We all know fly-fishing is exciting, long on anticipation, then moments of intense action. Most, if not all, fishing DVD’s and videos fail to get that across – heavy on the nostalgia, sights and flowers, low on thrills. Trout Bum Diaries (TBD) is set to change that.

Styled after extreme sports videos (snowboarding, mountain biking and the like) the Angling Exploration Group have set out to do similar with fishing. More power to their elbows! Fishing is exciting and it’s about time a DVD represented it that way.

Trout Bum Diaries Vol 1, almost achieves that aim. This looks like a diary but isn’t, diaries don’t have ponderous, pompous narrators, dairies do give readers or viewers insight into the people making them and, simply thanks to dates at the tops of pages, they have structure. TBD has a narrator but no discernable structure.

Over the near two hours of TBD the narrator began to irritate me and I have absolutely no idea who or what the main players, the Trout Bums, are like. I know they can catch fish, that’s about it. During that time I realised they (since they filmed, edited and produced this) like some music that annoys me – not all, but some. I’ve watched TBD through twice now so I know when I need to turn down the sound and edit the music, the narrator (who I’d happily shoot) and his ghastly attempts at narrative comments is less easy to edit out.
Apart from catching trout (brook, rainbow, brown and sea trout) I really know nothing about these guys and less about their “expedition”. They tell me it was a 5-month journey; I get no sense of that during the DVD. I see them catch loads of fish and see them break their Jeep a lot; that could all happen on one day.

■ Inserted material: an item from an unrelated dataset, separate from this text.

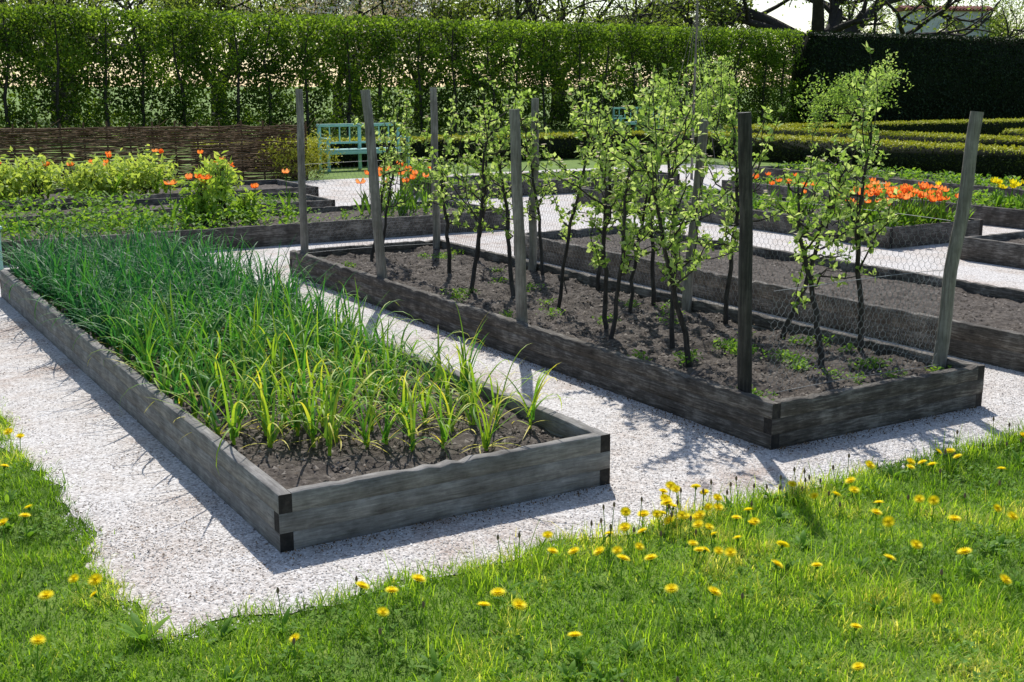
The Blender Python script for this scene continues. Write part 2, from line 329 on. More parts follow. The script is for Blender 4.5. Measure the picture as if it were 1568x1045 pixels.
# ---------------- dandelions (x,y in cm, x offset 300)
enc="063539068539080493162320154372166358162369149360234333251359260345261361269366291354296358302347312405314399322399330393335414337399338384346401348388362465365465360438358439365431374456377454382447373434366409367402368396373397376392352357365358389420397404417473420447431459440462442475438427444445443426431389446407466445467425498516497504479484460395463369488438494436513495397308406340435352403378390379318332490509477506349420"
DP=[((int(enc[i:i+3])-300)/100,int(enc[i+3:i+6])/100) for i in range(0,len(enc),6)]
for i in range(14):
    p=W(-.55-.5*R.rand(),1.9+3.1*R.rand()); DP.append((p[0],p[1]))
for i in range(20): DP.append((.66+.13*R.randn(),4.34+.15*R.randn()))
for i in range(5): p=W(.2+1.6*R.rand(),-.68-.3*R.rand()); DP.append((p[0],p[1]))
mb=MB()
for (x,y) in DP:
    h=.06+.06*R.rand(); lean=R.randn(2)*.02
    top=np.array([x+lean[0]*.2,y,h]); base=np.array([x-lean[0],y+abs(lean[1]),0.])
    tube(mb,[base,(base+top)/2+[0,0,.005],top],[.0024,.0022,.0022],5,1,.6)
    rr=.020+.009*R.rand(); tilt=np.array([R.randn()*.35,-.2+R.randn()*.35,1.])
    tilt/=np.linalg.norm(tilt); X=np.cross(tilt,[0,1,0]); X/=np.linalg.norm(X); Y=np.cross(tilt,X)
    for ring,(rad,lift,n,w) in enumerate(((1,.12,20,.32),(.9,.4,18,.3),(.7,.8,14,.28),(.55,1.6,9,.26))):
        an=np.arange(n)*6.283/n+R.rand(); D=np.cos(an)[:,None]*X+np.sin(an)[:,None]*Y+lift*tilt
        leaves(mb,np.tile(top,(n,1)),rr*rad*1.05,rr*w,.3+.7*R.rand(n),0,D=D,N=np.tile(tilt,(n,1)),fold=.05)
    tube(mb,[top-tilt*.012,top-tilt*.006,top],[.003,.006,.004],6,1,.3)
for i in range(70):
    bb=-.4+5.6*R.rand(); aa=-.52-abs(R.randn())*.12 if i<45 else -.5-1.2*R.rand()
    if i<22: bb=.9+1.3*R.rand()
    p=np.array(W(aa,bb)); h=.06+.1*R.rand()
    t=p+[R.randn()*.015,R.randn()*.015,h]; tube(mb,[p,(p+t)/2+[.003,0,0],t],[.0016,.0014,.0014],4,1,.5)
    tube(mb,[t-[0,0,.002],t+[0,0,.006],t+[0,0,.014],t+[0,0,.02]],[.002,.0055,.0045,.0015],6,2,.7)
mb.build("dandelion_flowers",[M_yel,M_bush,M_wat])
# ---------------- onions
mb=MB(); AA=[];BB=[]; a=.26
while a<6.3:
    st=.15 if a<2.2 else .122
    for b in np.arange(.12,1.42,st):
        aa=a+R.randn()*.028; bb=b+R.randn()*.028
        if aa<.74-.46*min(1,bb/.95)+R.randn()*.05 : continue
        if aa<1.7 and R.rand()<.12: continue
        AA.append(aa);BB.append(bb)
    a+=st*(1.12 if a<2.2 else 1)
AA=np.clip(np.array(AA),.1,6.26);BB=np.clip(np.array(BB),.09,1.41); n=len(AA); P=Wn(AA,BB,np.full(n,.145))
front=np.clip((3.5-AA)/3.1,0,1); vig=.72+.5*R.rand(n)
for i in range(n):
    h=.05+.05*R.rand(); tube(mb,[P[i],P[i]+[R.randn()*.01,0,h]],[.009,.007],6,0,.6+.2*front[i])
for j in range(10):
    k=R.rand(n)<(1-.35*front*(j>5)); m=k.sum(); Pk=P[k]+np.stack([R.randn(m)*.008,R.randn(m)*.008,.02+.07*R.rand(m)],1)
    L=(.29+.26*R.rand(m))*(1-.2*front[k])*vig[k]; droop=R.rand(m)
    ribbons(mb,Pk,R.rand(m)*6.28,1.5-.85*R.rand(m)**1.2,.3+2.9*droop**1.3+.3*front[k],L,.010+.0095*R.rand(m),9,.0+.26*R.rand(m)+.5*front[k]**.8+.07*R.randn(m),fold=.35,tipr=.26,power=1.1+1.8*R.rand(m),azc=R.randn(m)*.8)
m=1200; k=R.randint(n,size=m); k=k[front[k]>.12]; m=len(k)
ribbons(mb,P[k]+[0,0,.03],R.rand(m)*6.28,.8*R.rand(m),.5+1.2*R.rand(m),.12+.18*R.rand(m),.009,6,.78+.22*R.rand(m),tipr=.2,azc=R.randn(m)*.6)
mb.build("onion_plants",[M_onion])
# ---------------- posts
for a,b,h,dx,mt,r in [(6.12,2.53,1.66,.01,M_post,.034),(4.45,2.53,1.66,-.1,M_post,.038),(2.37,2.53,1.55,-.06,M_post,.036),(.3,2.56,1.57,-.07,M_postd,.034),
    (6.12,3.88,1.67,-.01,M_post,.036),(4.4,3.88,1.59,.02,M_post,.034),(2.39,3.88,1.48,.08,M_post,.034),(.25,3.88,1.56,.12,M_post,.036)]:
    mb=MB(); z=np.linspace(0,h,14); t=z/h
    wx=.012*(vn(z,z*0+a*7,.35,71)-.5)*2
    pts=np.stack([dx*t+wx,.008*(vn(z,z*0+a*3+b,.3,72)-.5)*2,z],1); rad=r*(1.05-.12*t)+R.randn(14)*.0008
    tube(mb,pts,rad,14,0); mb.add(np.concatenate([mb.V[0][-14:]]),[list(range(14))],1)
    mb.build("wooden_post",[mt,M_wood],smooth=True,loc=W(a,b))
# ---------------- chicken wire
def wire(mb,p0,p1,z0,z1,w=.042):
    p0=np.array(p0);p1=np.array(p1); L=np.linalg.norm(p1-p0); d=(p1-p0)/L; e=.018; dd=.016; hh=e+dd
    nx=int(L/w); nz=int((z1-z0)/hh); i,j=np.meshgrid(np.arange(nx),np.arange(nz)); i=i.ravel();j=j.ravel()
    x=i*w+(j%2)*w/2; z=z0+j*hh
    def pt(x,z):
        sag=.012*np.sin(x*3.1+z*5); return np.stack([p0[0]+d[0]*x-d[1]*sag,p0[1]+d[1]*x+d[0]*sag,z+.01*np.sin(x*2.3)],1)
    A0=pt(x,z);B0=pt(x,z+e); prisms(mb,A0,B0,.0012)
    for s in(-1,1):
        k=j<nz-1; prisms(mb,B0[k],pt(x[k]+s*w/2,z[k]+hh),.0008)
    for zz in(z0,z1):
        xs=np.linspace(0,L,40); q=pt(xs,np.full(40,zz)); prisms(mb,q[:-1],q[1:],.0018)
mb=MB()
wire(mb,W(.27,3.93)[:2],W(6.1,3.93)[:2],.2,.98); wire(mb,W(.22,2.62)[:2],W(.22,3.86)[:2],.2,.72); wire(mb,W(6.16,2.56)[:2],W(6.16,3.86)[:2],.2,1.0)
mb.build("chicken_wire_fence",[M_wire])
# ---------------- apple trees
def rosette(mb,P,n,sz,mat=0):
    P=np.repeat(np.asarray(P),n,0); m=len(P)
    D=runit(m)+[0,0,.3]; leaves(mb,P+R.randn(m,3)*.012,sz*(.5+.7*R.rand(m)),sz*.62*(.7+.5*R.rand(m)),R.rand(m),mat,D=D,up=.9)
def appletree(a,b,h,full=1.,tall=0):
    mb=MB(); base=np.array(W(a,b,.14)); K=14; t=np.linspace(0,1,K)
    la=R.randn()*.2; lb=R.randn()*.12; ph=R.rand(2)*6
    lean=np.array([-la*ST+lb*CT,la*CT+lb*ST])
    pts=np.stack([base[0]+lean[0]*t*1.3+.035*np.sin(t*6+ph[0])*t,base[1]+lean[1]*t+.03*np.sin(t*7+ph[1])*t,base[2]+(h-.14)*t],1)
    pts[1:-1]+=R.randn(K-2,3)*[.006,.006,0]
    tube(mb,pts,.0135*(1-t)**.6*(.8+.4*R.rand())+.003,7,0)
    ros=[]
    nb=int(16*full)
    for i in range(nb):
        tt=.34+.62*(i+R.rand())/nb; p=np.array([np.interp(tt,t,pts[:,k]) for k in range(3)])
        az=(TH+math.pi/2 if R.rand()<.5 else TH-math.pi/2)+R.randn()*.8; L=(.10+.5*R.rand()**1.3)*(1.15-.4*tt); el=-.05+1.0*R.rand()
        kk=6; ss=np.linspace(0,1,kk); q=p[None]+np.stack([math.cos(az)*math.cos(el)*L*ss,math.sin(az)*math.cos(el)*L*ss,math.sin(el)*L*ss+.15*L*ss**2],1)+np.r_[np.zeros((1,3)),R.randn(kk-1,3)*.014]
        tube(mb,q,.005*(1-ss)+.002,5,0)
        for s in np.arange(.2,1.01,.055/L): ros.append([np.interp(s,ss,q[:,k]) for k in range(3)])
        if R.rand()<.28:
            L2=.15+.4*R.rand(); q0=q[3]; q2=np.stack([q0+[.03*s,.0,L2*s] for s in np.linspace(0,1,5)]); q2[1:]+=R.randn(4,3)*.012
            tube(mb,q2,np.linspace(.0035,.0018,5),4,0)
            for s in np.arange(.25,1.01,.07/L2): ros.append(q2[0]+(q2[-1]-q2[0])*s)
    for c in range(tall):
        L2=.35+.25*R.rand(); q0=pts[-3]; dx=R.randn(2)*.12; q2=np.stack([q0+[dx[0]*s,dx[1]*s,L2*s] for s in np.linspace(0,1,6)]); q2[1:]+=R.randn(5,3)*.012
        tube(mb,q2,np.linspace(.004,.002,6),4,0)
        for s in np.arange(.2,1.01,.07/L2): ros.append(q2[0]+(q2[-1]-q2[0])*s)
    for s in np.arange(.55,1.01,.07): ros.append([np.interp(s,t,pts[:,k]) for k in range(3)])
    ros=np.array(ros); ros=ros[R.rand(len(ros))<.8]; ros=ros+R.randn(len(ros),3)*.01
    rosette(mb,ros,7,.045,1)
    k=R.rand(len(ros))<.16; w=ros[k]+[0,0,.025]
    if len(w):
        for j in range(2):
            c=w+R.randn(len(w),3)*.012
            for p in range(5):
                an=p*1.2566; leaves(mb,c,.018,.016,R.rand(len(c)),2,D=np.tile([[math.cos(an),math.sin(an),.35]],(len(c),1)),N=np.tile([[0,0,1.]],(len(c),1)))
    mb.build("apple_tree",[M_bark,M_apple,M_bloom])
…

TBD offers no teaching, no half-baked introduction to fly-fishing or cheesy explanation of what they’re doing, clearly they expect their audience to be anglers – to be their equals. As a viewer/angler that appeals to me.

Fishing documentaries are mostly directed, produced, edited and/or marketed by non-anglers, who believe their audience will be as ignorant as them – it’s not true! The vast majority of people don’t fish, that’s no reason to believe they will be the one’s buying the end product, why would they? What those producers make is a DVD that introduces fly-fishing to people who are not interested in the subject and have no reason to buy the DVD in the first place. What we anglers, who actually do want and do buy fishing DVDs, get is something aimed at novices at best, and for complete non-anglers at worst.

The Angling Exploration Group has that bit absolutely right. Make a DVD that entertains and excites, set it to loud rock music if you must, oh, and catch loads of trout!

Trout Bum Diaries is well worth seeing, unlike the vast majority of fishing DVDs it’s aimed at anglers, guys who get excited by fish and fly-fishing.